In theory? No, it would certainly work in theory. 48v is 48v.

In practice?

The BMS would just need to communicate with the charger
That's the sticking point. There's too many different BMS's out there, w different manufacturers. I could imagine (again in theory) that a single ebike manufacturer could develop an ecosystem of batteries w a bms that would have a USBc port, and sell/package it with a charger that could also charge your phone.

But then I come to the reason why I really think this wouldn't work, and why I wanted to respond to the post. If you make an ebike battery with a USBc port, some idiot is going to try to charge it with a cheapo dollar store charger that has insufficient protection and catch something on fire.
 
But then I come to the reason why I really think this wouldn't work, and why I wanted to respond to the post. If you make an ebike battery with a USBc port, some idiot is going to try to charge it with a cheapo dollar store charger that has insufficient protection and catch something on fire.
I thought the whole thing with USB is that it’s basically fool proof. The charger and device must communicate before any power is exchanged. When have you ever heard of even cheap USB chargers causing problems?

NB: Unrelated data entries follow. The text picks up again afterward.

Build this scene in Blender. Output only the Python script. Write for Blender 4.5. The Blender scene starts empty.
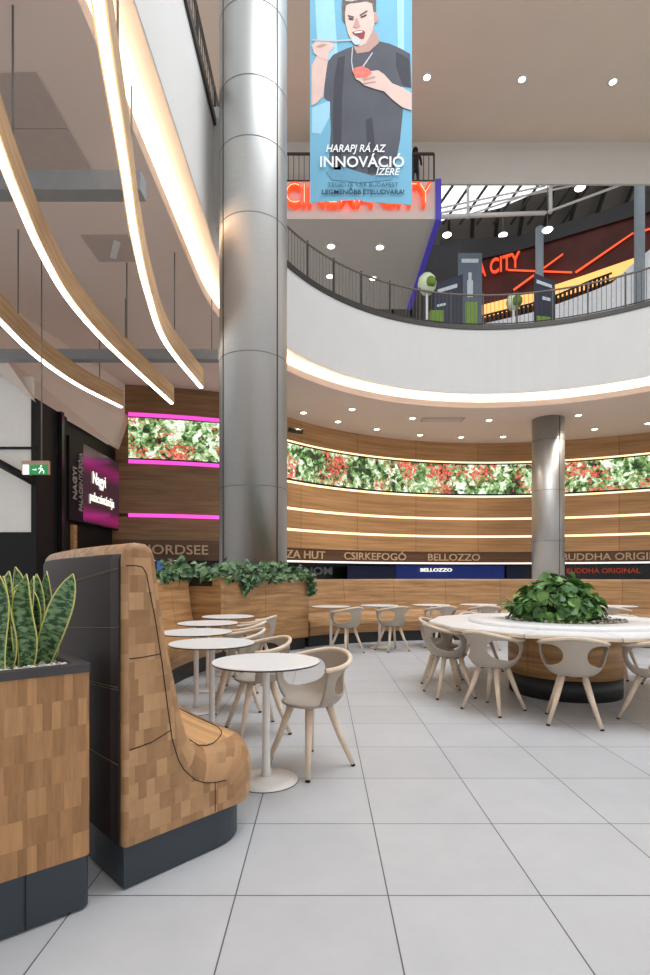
import bpy, bmesh, math, random
from mathutils import Vector, Matrix
random.seed(7)
R = math.radians
PI = math.pi
scene = bpy.context.scene
col = scene.collection
F, CX, CY, H = 529.0, 322.0, 575.0, 1.26

def P(px, py, Y):
    return Vector(((px-CX)*Y/F, Y, H-(py-CY)*Y/F))
def PZ(px, py, z):
    Y = (z-H)*F/(CY-py)
    return Vector(((px-CX)*Y/F, Y, z))
def pol(c, r, a, z=0.0):
    return Vector((c[0]+r*math.cos(R(a)), c[1]+r*math.sin(R(a)), z))

# ------------------------------------------------------------------ materials
def lin(c):
    return tuple(((x/255.0)/12.92 if x/255.0 <= .04045 else ((x/255.0+.055)/1.055)**2.4) for x in c)+(1.0,)
def new_mat(name):
    m = bpy.data.materials.new(name); m.use_nodes = True
    nt = m.node_tree
    b = nt.nodes['Principled BSDF']
    return m, nt, b
def mat(name, c, rough=.5, metal=0.0, var=.06, scale=6.0, bump=0.0, spec=.5, coord='Object'):
    m, nt, b = new_mat(name)
    tc = nt.nodes.new('ShaderNodeTexCoord')
    n = nt.nodes.new('ShaderNodeTexNoise'); n.inputs['Scale'].default_value = scale; n.inputs['Detail'].default_value = 4
    nt.links.new(tc.outputs[coord], n.inputs['Vector'])
    r = nt.nodes.new('ShaderNodeValToRGB')
    l = lin(c)
    r.color_ramp.elements[0].position = .3; r.color_ramp.elements[1].position = .7
    r.color_ramp.elements[0].color = tuple(x*(1-var) for x in l[:3])+(1,)
    r.color_ramp.elements[1].color = tuple(min(1, x*(1+var)) for x in l[:3])+(1,)
    nt.links.new(n.outputs['Fac'], r.inputs['Fac'])
    nt.links.new(r.outputs['Color'], b.inputs['Base Color'])
    b.inputs['Roughness'].default_value = rough; b.inputs['Metallic'].default_value = metal
    b.inputs['Specular IOR Level'].default_value = spec
    if bump:
        bp = nt.nodes.new('ShaderNodeBump'); bp.inputs['Strength'].default_value = bump; bp.inputs['Distance'].default_value = .01
        nt.links.new(n.outputs['Fac'], bp.inputs['Height']); nt.links.new(bp.outputs['Normal'], b.inputs['Normal'])
    return m
def emit(name, c, s):
    m, nt, b = new_mat(name)
    b.inputs['Base Color'].default_value = lin(c)
    b.inputs['Emission Color'].default_value = lin(c); b.inputs['Emission Strength'].default_value = s
    return m
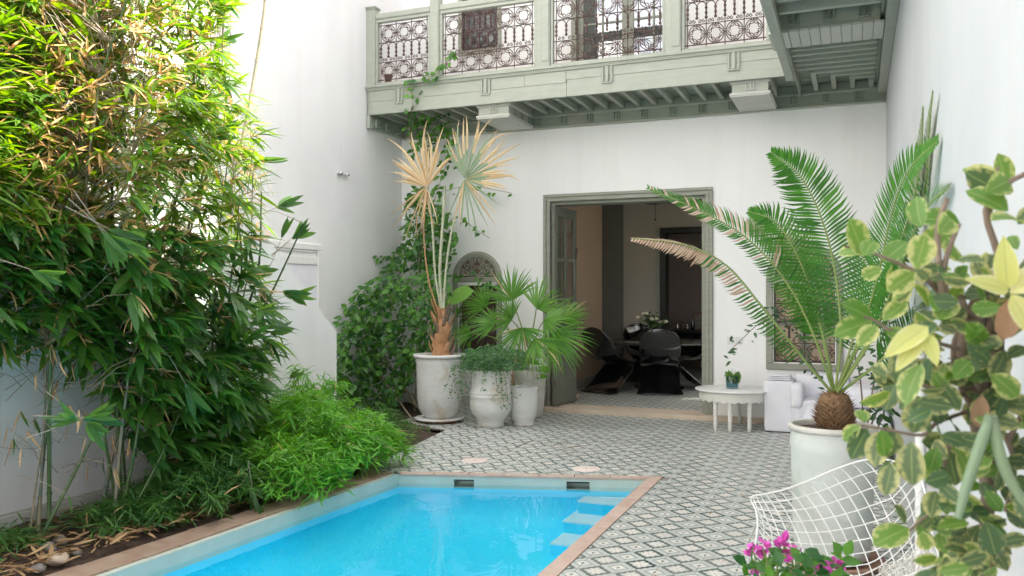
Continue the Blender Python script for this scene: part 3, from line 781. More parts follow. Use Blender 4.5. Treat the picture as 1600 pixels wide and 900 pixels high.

If anything I thought this was a safer and more fool proof solution. Commercial e-bikes almost always instruct to only use the stock charger, because there’s a real risk that a layman uses a different voltage charger (or even too many amps for a small pack). I’m not sure if most BMS even protect against that user error.
 
It is totally possible to do it safely. An intelligent BMS could determine the charger capabilities and/or stop charging if a charger can't provide the right voltage.

It would be even possible for 13S or higher, if it does not need to be superfast: At ~3.7V a common 18650 is already about 60% full and charging current is already decreasing.
AD LTC4020 standalone charge IC for example is limited to 500mW power dissipation, which should manageable inside a battery, maximum currents can be set and thus power dissipation can be lowered, charges batteries up to 55V, and takes variable input voltage from 4.5V to 55V, the higher the input voltage the better the efficiency and maximum charging power.

Or TI BQ76972 for up to 16S, either standalone or host controlled by an MCU.

Combined with a 240W sink, like shown in the REF_ARIF240WS3 reference design, which is made for such an application:
https://www.arrow.com/en/research-and-events/articles/arrow-and-infineon-240w-usb-pd-reference-design-board said:
The reference design board REF_ARIF240WS3 further extends existing power sink capabilities of the EZ-PDTM PMG1 MCU family of high-voltage microcontrollers from 140W to 240W, making it ideal for such power demanding and fast charging applications as: Light electric vehicles (eBikes, eScooters and personal mobility devices),[...]
I've seen this board at the embedded world conference this year, quite impressive.

To summarize, from a technical view it's possible, but it is quite challenging and probably too complex and difficult for most battery suppliers.
And with this solution there are more electronics in the battery itself, instead of the charger.

But if one settles with something more moderate than 240W, I think it would be even possible to DIY it.
I've ordered an empty battery case together with the regular battery, after building and setting up the bike I think I'll look into building a lightweight battery with USB-C input for travelling. Maybe in the ballpark of 60W charging.